N’insistons pas davantage sur de pareils détails, et considérons la marine de ces temps déjà reculés dans son ensemble. Jusqu’au milieu du XVIIe siècle, on ne rencontre rien qui rappelle à un degré quelconque la constitution actuelle de nos armées navales. Charles II et Louis XIV furent les premiers souverains qui entreprirent de donner à leur marine le caractère de permanence sur lequel repose aujourd’hui la sécurité des grands états. Menacée depuis plusieurs années d’une formidable invasion par le roi d’Espagne, la reine Elisabeth ne possédait en propre, quand il lui fallut repousser cette agression, que trente-six bâtimens jaugeant à peine douze mille tonneaux. Ce furent les ports de commerce qui fournirent à la couronne la majeure partie de la flotte qu’on opposa au gigantesque armement de Philippe II. À cette époque, on levait des vaisseaux comme on continuait à lever des soldats, par une sorte d’appel féodal. Chaque paroisse était taxée à un certain nombre d’hommes, chaque ville du littoral à un certain nombre de navires. Cette milice navale se rassemblait autour de la bannière de l’amiral, et c’était l’amiral qui la partageait en escadres et en divisions; c’était également ce grand-officier de la couronne qui choisissait parmi les capitaines le vice-amiral et le contre-amiral destinés à commander l’avant-garde et l’arrière-garde de l’armée.

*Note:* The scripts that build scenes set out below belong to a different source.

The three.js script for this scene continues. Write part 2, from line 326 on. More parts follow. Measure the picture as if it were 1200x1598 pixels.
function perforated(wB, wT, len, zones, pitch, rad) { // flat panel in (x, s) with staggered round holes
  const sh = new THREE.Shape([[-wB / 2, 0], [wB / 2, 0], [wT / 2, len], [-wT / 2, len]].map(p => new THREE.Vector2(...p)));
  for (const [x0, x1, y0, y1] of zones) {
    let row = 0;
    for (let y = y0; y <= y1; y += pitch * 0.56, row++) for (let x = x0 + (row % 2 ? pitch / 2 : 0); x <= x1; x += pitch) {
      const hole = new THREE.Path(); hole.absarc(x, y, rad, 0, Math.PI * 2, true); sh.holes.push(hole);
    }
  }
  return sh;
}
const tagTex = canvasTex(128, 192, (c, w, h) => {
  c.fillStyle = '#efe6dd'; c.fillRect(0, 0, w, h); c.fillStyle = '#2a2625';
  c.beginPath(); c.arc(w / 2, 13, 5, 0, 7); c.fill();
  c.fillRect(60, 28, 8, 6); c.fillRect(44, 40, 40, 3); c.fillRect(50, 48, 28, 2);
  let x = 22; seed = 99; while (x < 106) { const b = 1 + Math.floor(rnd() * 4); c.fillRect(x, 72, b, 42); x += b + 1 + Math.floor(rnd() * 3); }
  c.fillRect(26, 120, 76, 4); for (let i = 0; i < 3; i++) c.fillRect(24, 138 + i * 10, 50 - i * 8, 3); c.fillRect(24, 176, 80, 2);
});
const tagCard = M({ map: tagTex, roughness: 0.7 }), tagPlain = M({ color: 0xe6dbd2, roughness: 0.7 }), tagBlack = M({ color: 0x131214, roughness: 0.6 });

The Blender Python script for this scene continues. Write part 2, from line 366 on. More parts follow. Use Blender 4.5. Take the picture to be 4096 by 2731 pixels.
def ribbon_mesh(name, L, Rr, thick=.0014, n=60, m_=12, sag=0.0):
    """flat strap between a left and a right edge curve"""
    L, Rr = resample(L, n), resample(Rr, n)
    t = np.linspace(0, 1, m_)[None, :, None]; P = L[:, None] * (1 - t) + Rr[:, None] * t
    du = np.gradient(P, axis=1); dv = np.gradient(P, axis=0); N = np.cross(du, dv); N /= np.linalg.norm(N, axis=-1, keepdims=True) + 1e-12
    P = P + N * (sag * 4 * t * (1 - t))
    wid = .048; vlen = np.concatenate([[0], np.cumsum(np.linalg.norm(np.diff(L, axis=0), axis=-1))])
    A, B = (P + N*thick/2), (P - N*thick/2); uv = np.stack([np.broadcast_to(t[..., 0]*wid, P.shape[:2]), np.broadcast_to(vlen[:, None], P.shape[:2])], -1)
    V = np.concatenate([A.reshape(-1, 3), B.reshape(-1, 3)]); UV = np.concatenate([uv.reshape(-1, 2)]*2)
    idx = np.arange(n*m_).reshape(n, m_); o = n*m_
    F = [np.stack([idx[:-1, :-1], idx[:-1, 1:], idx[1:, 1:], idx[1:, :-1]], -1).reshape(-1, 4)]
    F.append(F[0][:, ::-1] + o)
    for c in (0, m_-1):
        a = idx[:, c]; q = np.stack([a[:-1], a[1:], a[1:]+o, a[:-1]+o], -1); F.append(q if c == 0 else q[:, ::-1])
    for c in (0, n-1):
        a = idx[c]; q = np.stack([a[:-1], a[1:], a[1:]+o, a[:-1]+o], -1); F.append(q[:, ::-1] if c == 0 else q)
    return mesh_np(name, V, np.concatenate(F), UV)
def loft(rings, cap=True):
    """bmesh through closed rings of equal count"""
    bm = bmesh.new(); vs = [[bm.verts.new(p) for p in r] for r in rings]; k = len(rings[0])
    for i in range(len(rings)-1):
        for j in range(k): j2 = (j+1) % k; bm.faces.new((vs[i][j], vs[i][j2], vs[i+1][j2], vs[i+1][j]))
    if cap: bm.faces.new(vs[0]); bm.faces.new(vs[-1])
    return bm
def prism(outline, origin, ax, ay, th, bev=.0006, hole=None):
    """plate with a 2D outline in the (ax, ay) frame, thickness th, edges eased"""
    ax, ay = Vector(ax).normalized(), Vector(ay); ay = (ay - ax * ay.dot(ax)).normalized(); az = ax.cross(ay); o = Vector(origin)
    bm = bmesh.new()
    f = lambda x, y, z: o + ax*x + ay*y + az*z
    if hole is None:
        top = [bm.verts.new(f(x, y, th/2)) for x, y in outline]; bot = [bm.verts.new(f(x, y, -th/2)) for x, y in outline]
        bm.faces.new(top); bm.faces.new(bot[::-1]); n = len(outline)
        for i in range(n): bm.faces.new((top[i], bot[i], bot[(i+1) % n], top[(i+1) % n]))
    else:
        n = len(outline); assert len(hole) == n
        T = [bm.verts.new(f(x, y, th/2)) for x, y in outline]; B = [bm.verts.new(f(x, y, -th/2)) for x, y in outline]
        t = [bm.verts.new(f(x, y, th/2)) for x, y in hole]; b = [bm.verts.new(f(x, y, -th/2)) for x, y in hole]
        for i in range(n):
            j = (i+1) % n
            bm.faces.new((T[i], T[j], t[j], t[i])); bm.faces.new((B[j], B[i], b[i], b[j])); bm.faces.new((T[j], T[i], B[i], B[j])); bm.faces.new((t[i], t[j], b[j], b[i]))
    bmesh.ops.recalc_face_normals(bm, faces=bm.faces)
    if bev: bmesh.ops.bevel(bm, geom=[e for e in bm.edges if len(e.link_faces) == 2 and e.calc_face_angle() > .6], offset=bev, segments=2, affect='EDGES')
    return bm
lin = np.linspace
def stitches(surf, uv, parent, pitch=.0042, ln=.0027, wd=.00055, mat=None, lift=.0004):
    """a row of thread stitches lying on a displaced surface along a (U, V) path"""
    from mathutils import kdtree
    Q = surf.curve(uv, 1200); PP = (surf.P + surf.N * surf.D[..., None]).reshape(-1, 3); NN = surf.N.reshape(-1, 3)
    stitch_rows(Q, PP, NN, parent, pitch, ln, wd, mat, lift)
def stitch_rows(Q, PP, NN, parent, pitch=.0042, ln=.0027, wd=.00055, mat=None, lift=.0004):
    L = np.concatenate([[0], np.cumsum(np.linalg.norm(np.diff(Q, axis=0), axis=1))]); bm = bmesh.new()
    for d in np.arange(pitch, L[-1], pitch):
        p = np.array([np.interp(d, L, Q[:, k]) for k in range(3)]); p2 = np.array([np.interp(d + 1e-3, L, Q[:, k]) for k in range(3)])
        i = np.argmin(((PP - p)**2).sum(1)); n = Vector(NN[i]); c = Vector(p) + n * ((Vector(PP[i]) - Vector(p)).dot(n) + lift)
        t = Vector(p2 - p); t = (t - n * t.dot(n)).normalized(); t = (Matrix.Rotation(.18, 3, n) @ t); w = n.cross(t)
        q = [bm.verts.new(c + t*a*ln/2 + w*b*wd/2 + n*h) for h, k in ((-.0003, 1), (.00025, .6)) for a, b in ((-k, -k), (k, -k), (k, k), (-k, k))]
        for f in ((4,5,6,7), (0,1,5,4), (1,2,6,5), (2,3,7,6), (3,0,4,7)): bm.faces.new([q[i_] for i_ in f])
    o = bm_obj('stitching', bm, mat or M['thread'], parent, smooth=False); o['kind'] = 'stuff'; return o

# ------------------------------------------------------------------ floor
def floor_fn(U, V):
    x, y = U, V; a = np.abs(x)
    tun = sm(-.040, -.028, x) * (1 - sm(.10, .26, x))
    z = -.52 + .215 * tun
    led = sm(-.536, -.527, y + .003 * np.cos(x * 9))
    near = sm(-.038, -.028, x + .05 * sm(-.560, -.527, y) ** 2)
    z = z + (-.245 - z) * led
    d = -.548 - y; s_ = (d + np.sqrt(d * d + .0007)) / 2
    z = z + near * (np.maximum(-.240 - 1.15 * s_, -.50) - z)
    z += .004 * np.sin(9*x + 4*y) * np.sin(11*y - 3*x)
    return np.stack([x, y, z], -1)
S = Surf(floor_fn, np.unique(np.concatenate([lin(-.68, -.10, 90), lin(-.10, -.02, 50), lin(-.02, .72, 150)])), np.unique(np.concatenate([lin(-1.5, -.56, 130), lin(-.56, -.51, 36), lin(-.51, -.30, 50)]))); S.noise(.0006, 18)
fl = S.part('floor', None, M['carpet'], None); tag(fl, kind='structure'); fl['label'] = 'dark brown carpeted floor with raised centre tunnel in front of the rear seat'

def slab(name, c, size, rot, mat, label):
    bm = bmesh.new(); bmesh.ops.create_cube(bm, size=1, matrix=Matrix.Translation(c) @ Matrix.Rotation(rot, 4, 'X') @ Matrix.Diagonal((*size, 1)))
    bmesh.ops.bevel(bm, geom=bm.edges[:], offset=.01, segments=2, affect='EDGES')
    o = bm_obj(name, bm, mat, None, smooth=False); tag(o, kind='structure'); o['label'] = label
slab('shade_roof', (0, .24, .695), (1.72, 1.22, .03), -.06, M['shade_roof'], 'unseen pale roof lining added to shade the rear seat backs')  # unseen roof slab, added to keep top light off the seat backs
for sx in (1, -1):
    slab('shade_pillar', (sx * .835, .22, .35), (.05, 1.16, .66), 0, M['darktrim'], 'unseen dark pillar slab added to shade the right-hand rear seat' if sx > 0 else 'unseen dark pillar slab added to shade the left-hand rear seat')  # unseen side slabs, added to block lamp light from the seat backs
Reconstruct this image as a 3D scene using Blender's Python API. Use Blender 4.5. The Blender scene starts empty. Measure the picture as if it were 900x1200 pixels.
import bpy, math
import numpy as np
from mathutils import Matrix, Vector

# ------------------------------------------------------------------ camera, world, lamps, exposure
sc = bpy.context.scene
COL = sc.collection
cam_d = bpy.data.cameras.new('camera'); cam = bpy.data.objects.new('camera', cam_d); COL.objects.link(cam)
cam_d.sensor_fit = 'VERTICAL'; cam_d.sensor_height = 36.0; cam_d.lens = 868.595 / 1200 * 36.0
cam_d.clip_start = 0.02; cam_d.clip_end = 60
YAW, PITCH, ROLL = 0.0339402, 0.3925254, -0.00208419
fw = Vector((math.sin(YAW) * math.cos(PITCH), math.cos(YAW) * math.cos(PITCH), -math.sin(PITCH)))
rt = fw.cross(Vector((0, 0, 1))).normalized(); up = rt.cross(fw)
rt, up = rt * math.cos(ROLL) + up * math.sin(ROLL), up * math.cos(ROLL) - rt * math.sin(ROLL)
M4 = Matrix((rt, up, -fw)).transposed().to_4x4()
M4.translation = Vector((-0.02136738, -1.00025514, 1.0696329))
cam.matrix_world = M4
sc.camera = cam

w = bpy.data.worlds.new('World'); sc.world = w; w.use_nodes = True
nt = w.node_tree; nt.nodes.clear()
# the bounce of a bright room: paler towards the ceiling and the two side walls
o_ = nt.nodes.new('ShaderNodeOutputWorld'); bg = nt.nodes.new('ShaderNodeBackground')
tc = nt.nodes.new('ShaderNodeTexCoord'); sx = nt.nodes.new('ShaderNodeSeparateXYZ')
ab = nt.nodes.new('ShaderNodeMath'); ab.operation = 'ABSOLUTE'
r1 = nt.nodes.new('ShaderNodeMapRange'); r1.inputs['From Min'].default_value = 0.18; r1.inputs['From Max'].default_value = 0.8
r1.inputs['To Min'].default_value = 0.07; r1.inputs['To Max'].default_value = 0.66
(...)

La distinction entre le navire de guerre et le navire de commerce ne fut pas dans le principe aussi tranchée qu’elle l’est aujourd’hui. Le commerce se faisait au XVIe siècle à main armée, et la course était une industrie des plus répandues. Les ordonnances de François Ier et de Henri II nous peuvent encore donner une idée de ce qu’étaient ces armemens dont les navires de Jean Ango sont restés le type un peu légendaire. Des particuliers s’associaient et obtenaient « congé de l’amiral de faire sortir un bâtiment du port pour aller faire la guerre aux ennemis. » Le bourgeois du navire fournissait le vaisseau d’artillerie, de boulets, de plomb, de cuirs verts, d’avirons, de piques, d’arbalètes[1], de compas et de lignes à sonder. L’avitailleur se chargeait de l’approvisionner de vivres, de poudre, de lances à feu, de lanternes et de gamelles. Le quart du

  1. Instrument servant au XVIe et au XVIIe siècle à prendre les hauteurs des astres.